Even with the situation on the ground in Gaza spiraling towards large scale famine, and amid accusations that they are allowing collective punishment, major donor countries are either withholding funding or, in the case of Canada and Germany, temporarily — and in my opinion, wrongly — shifting some of their donations to other agencies active on the ground in Gaza. But there’s not a chance other UN agencies or NGOs can even partially fill the void caused by UNRWA’s financial paralysis. No one has the lift capacity that UNRWA has to reach those affected.

According to the Palestinian Authority, which had urged donors to reconsider their decision, the number of countries that have announced suspension of funds to UNRWA amounts to a whopping 70% of its annual budget.

Searching for answers

If right-wing elements in the fractured Israeli political ecosystem do indeed succeed in their hopes of forcing Palestinians out of Gaza — influential Western allies of Israel largely appear to have ignored this horrific possibility — the Arab world will be forced to respond. And I don’t mean militarily.

Don’t look towards neighboring Jordan or Egypt to pick up the slack. Both have warned that sending Palestinians their way should be considered a red line. Tiny Jordan already hosts at least 2 million Palestinians, including many from Gaza who arrived decades ago.

One option might be for the wealthy Gulf states to take on more of a share of the burden — first, by accepting that UNRWA’s lease on life is coming to an end and second, by helping to fund an expanded UN Refugee Agency (UNHCR) to take responsibility for Palestinian refugees.

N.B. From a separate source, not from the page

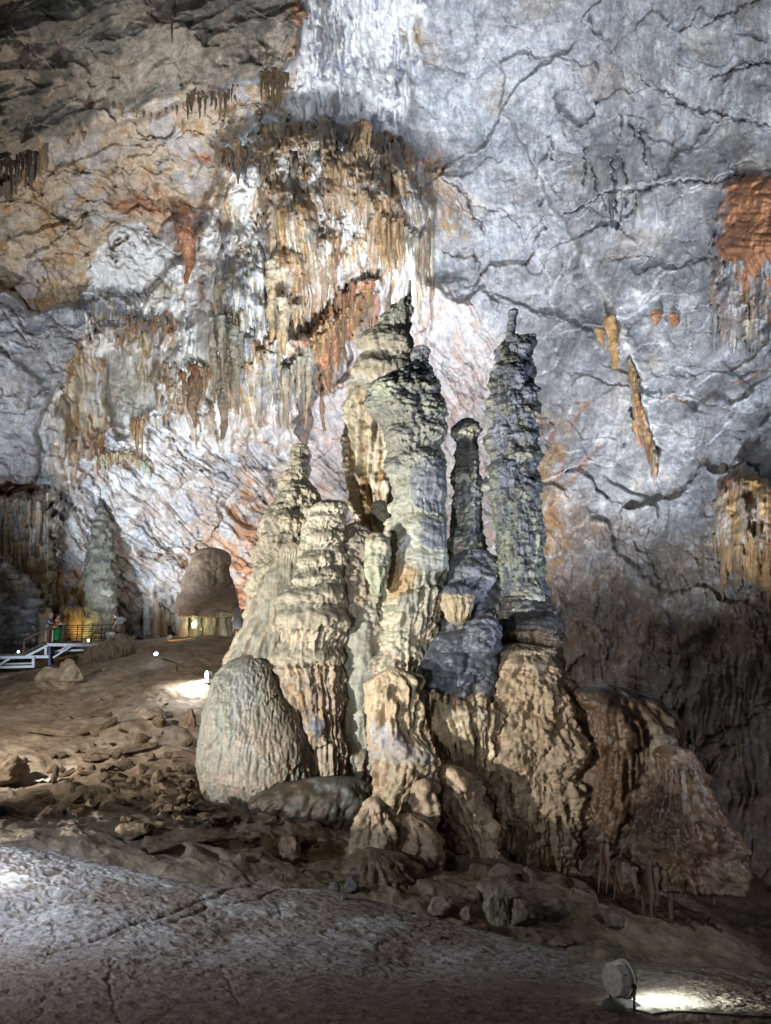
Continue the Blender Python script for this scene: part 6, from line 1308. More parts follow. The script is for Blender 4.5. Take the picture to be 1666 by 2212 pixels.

Second, instead of funneling hundreds of millions of hard-to-account-for dollars to the Hamas government in Gaza, countries such as Qatar should rethink their support for Palestinians in the Strip through long-term, sustainable economic support. During our countless visits there, we often speculated at the economic miracle Gaza could be if it were open and safe for tourists and property developers and if export channels were reopened.

Given the severity of the allegations, this requires a much higher-level intervention — and the UN shouldn’t be investigating itself. The UN secretary general should appoint a special high-level envoy to investigate. After all, the entire UN brand is at stake if these allegations are not addressed properly, and that could spill over onto other UN agencies such as the World Health Organization and UNICEF, which are doing excellent life-saving work in the Strip.

But time is of the essence.

Considering the huge burden imposed upon it, coupled with an imperfect mandate and a disdain within Israel for its existence, UNRWA’s days were perhaps always numbered.

The day of reckoning appears to be near, and unless the international community and neighboring states come up with a quick and sustainable solution, there’s a very real possibility the huge death toll in Gaza could multiply and regional instability would only worsen.

And the parent countries which gave birth to UNRWA will only have themselves to blame.

Note: This op-ed has been updated to reflect the latest number of UNRWA employees Israel alleges were associated with Hamas’ October 7 attack.